Torriani es el reflejo de una época que ya no se somete pasivamente a la auctoritas de la antigüedad clásica, sino que se apropia de ella para darle de nuevo vida y reinventarla. Es la época en la que las artes mecánicas se sacuden el estigma medieval de las «artes viles»; la época en la que, según la visión un poco anticuada pero todavía atrayente del historiador Jacob Burckhardt, el hombre europeo se desmarca definitivamente de la comunidad indistinta para hacerse individuo. Juanelo guarda un saber refinado en un cuerpo de artesano: «Si se fija uno en la persona, nada se descubrirá en él menos que el acumen de un talento: tan rudo, deforme y rústico es de cara y figura, y de aspecto tan poco distinguido, que no revela dignidad alguna, carácter alguno, indicio alguno de habilidad». Tras tamaña crítica, Torriani resurge con rasgos de criatura infernal: «Contribuye a aumentar su repulsión el verle siempre con la cara, cabello y barba cubiertos y tiznados de abundante ceniza y hollín repugnante, con sus manos y dedos gruesos y enormes siempre llenos de orín, desaseado, mal y estrafalariamente vestido, de forma que se le creería un Bronte o Esterope o algún otro siervo de Vulcano, que todo lo que hace lo moldea en el yunque con sus propias manos, trabajador de fragua nato».

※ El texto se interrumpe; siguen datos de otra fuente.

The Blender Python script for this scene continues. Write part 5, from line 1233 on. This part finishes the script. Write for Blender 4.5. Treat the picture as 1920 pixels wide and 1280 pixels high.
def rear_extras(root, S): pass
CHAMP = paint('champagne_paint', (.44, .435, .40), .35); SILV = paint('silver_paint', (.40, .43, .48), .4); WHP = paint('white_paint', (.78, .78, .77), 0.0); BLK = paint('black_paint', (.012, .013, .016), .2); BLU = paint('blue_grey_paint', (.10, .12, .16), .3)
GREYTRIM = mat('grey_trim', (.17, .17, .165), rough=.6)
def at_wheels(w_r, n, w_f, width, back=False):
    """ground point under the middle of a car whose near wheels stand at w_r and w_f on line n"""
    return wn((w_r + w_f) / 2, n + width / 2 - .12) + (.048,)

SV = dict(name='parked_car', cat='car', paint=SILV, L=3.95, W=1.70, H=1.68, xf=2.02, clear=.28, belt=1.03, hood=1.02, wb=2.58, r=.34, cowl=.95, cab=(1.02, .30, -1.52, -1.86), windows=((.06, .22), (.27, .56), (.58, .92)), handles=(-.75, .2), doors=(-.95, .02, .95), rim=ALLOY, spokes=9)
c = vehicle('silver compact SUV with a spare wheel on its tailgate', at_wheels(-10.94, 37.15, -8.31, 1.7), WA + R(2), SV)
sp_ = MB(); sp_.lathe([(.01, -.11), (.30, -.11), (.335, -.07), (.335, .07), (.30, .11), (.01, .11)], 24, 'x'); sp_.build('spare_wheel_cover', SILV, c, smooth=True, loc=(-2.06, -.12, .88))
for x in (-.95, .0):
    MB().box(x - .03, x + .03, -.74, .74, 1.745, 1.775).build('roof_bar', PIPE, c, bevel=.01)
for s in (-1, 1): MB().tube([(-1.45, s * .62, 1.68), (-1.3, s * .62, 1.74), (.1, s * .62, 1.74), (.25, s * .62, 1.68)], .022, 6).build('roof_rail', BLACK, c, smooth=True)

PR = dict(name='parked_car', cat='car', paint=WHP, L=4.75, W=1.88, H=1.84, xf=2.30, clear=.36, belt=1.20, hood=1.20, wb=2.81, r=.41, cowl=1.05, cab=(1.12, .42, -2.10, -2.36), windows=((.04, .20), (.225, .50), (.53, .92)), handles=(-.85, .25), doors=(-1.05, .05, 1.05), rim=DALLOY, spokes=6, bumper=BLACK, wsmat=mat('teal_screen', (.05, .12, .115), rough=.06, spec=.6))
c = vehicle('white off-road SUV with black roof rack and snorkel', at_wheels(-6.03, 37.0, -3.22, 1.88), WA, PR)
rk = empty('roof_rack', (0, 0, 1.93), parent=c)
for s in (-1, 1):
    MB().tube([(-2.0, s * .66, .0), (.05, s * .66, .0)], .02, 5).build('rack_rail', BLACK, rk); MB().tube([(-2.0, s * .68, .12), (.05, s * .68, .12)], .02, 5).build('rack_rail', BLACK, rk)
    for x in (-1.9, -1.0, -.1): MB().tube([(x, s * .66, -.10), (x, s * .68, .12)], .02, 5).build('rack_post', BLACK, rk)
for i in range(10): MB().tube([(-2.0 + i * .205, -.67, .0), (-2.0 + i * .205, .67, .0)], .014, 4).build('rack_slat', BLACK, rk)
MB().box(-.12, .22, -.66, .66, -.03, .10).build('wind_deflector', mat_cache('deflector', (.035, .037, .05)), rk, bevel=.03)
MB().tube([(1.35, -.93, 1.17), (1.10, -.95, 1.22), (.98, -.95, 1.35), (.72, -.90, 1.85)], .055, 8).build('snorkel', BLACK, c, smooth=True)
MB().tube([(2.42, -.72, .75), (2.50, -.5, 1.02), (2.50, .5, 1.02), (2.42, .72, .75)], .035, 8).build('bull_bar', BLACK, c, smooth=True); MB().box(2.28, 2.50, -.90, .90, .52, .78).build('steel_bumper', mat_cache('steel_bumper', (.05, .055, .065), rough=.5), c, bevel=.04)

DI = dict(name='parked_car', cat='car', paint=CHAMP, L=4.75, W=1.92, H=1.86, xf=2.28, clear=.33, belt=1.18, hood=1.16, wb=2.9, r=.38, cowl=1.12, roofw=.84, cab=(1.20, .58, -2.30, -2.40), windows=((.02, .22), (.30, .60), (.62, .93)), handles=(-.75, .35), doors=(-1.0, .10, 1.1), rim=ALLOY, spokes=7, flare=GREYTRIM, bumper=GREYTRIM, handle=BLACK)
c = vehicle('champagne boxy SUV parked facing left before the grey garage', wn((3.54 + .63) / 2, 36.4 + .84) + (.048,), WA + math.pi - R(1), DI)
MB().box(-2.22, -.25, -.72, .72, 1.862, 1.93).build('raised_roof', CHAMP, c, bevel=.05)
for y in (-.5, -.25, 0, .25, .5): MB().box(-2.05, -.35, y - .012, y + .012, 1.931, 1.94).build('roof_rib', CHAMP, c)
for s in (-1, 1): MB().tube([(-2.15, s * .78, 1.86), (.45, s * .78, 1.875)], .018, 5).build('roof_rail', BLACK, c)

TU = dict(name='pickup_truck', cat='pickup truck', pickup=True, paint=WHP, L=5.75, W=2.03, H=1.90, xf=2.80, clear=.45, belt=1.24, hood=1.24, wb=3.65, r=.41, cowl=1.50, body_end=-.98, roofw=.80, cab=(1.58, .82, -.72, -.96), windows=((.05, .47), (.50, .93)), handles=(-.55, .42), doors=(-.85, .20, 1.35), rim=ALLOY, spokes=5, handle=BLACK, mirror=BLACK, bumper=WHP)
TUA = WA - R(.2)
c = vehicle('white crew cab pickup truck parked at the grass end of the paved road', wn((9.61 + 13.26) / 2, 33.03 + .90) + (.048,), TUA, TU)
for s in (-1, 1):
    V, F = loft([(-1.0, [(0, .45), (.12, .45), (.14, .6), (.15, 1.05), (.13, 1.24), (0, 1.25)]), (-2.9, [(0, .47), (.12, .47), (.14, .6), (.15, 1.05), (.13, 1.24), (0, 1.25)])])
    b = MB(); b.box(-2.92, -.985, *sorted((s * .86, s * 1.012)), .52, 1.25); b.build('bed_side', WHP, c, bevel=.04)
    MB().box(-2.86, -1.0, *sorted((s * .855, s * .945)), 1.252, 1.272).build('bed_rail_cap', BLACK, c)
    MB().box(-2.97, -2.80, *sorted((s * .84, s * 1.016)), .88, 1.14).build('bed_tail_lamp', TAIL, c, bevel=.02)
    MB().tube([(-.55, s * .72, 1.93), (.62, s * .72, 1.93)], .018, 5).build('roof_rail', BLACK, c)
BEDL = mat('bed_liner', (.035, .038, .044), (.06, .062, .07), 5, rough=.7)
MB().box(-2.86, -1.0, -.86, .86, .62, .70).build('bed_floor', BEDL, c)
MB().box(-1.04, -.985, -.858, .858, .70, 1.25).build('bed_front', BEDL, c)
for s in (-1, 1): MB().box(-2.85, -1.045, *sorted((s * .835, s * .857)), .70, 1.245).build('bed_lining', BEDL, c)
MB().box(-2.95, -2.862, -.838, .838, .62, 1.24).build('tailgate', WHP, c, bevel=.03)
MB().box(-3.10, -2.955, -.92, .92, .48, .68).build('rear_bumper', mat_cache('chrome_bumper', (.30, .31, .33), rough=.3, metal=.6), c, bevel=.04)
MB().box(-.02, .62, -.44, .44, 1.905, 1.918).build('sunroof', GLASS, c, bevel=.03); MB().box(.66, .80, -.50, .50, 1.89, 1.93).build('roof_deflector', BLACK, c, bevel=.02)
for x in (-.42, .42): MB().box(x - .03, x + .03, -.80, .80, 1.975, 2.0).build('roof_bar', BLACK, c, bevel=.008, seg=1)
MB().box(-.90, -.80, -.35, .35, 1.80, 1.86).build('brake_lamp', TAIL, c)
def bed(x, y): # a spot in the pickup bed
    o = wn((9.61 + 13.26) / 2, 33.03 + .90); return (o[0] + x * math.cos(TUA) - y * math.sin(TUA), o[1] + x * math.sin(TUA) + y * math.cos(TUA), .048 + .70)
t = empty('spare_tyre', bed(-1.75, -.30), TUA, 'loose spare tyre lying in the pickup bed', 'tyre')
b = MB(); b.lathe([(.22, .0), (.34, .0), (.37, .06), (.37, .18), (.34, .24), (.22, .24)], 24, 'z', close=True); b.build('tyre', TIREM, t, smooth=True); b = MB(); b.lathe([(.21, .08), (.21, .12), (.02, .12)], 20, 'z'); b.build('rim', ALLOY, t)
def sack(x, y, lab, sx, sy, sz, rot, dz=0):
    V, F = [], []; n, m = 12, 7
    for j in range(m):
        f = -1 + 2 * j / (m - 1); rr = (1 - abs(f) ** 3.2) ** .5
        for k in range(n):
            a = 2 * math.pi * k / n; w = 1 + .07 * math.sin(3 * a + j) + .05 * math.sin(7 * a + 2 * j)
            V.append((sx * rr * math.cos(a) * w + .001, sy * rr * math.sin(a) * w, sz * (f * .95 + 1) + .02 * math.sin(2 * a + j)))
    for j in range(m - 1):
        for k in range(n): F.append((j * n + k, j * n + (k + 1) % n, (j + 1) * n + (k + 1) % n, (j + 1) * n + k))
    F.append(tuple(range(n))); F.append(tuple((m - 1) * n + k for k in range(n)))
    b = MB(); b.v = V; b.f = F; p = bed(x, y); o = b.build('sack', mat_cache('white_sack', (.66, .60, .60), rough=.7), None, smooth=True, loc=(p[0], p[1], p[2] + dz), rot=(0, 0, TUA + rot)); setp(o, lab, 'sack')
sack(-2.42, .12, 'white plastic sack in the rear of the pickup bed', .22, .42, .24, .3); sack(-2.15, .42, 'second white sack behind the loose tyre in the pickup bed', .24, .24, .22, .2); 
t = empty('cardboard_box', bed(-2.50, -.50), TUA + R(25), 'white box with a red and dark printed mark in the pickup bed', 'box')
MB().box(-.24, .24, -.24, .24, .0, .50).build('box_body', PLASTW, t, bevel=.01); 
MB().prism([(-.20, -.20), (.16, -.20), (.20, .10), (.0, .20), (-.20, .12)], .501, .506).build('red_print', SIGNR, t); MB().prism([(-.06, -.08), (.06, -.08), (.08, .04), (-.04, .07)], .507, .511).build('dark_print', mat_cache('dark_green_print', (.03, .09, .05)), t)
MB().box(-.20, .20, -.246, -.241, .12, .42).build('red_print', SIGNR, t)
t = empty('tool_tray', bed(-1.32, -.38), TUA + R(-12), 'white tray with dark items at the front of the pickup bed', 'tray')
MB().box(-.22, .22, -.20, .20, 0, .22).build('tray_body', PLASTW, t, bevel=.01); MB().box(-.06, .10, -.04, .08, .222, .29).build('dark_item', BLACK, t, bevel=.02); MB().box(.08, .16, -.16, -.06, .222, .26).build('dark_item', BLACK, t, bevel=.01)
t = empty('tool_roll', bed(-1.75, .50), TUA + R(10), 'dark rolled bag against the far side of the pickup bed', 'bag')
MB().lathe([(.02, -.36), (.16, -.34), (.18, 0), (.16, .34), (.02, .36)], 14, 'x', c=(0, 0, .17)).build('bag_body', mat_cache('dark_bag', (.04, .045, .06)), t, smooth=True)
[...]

Torriani murió en Toledo el 13 de junio de 1585, «a la edad, más o menos, de ochenta y cinco años», y fue enterrado en la iglesia del monasterio del Carmen, capilla de Nuestra Señora del Soterraño. Pero «no con el debido acompañamiento que merecía quien fue príncipe muy conocido en todas las cosas a las que dedicó su clarísimo ingenio y manos».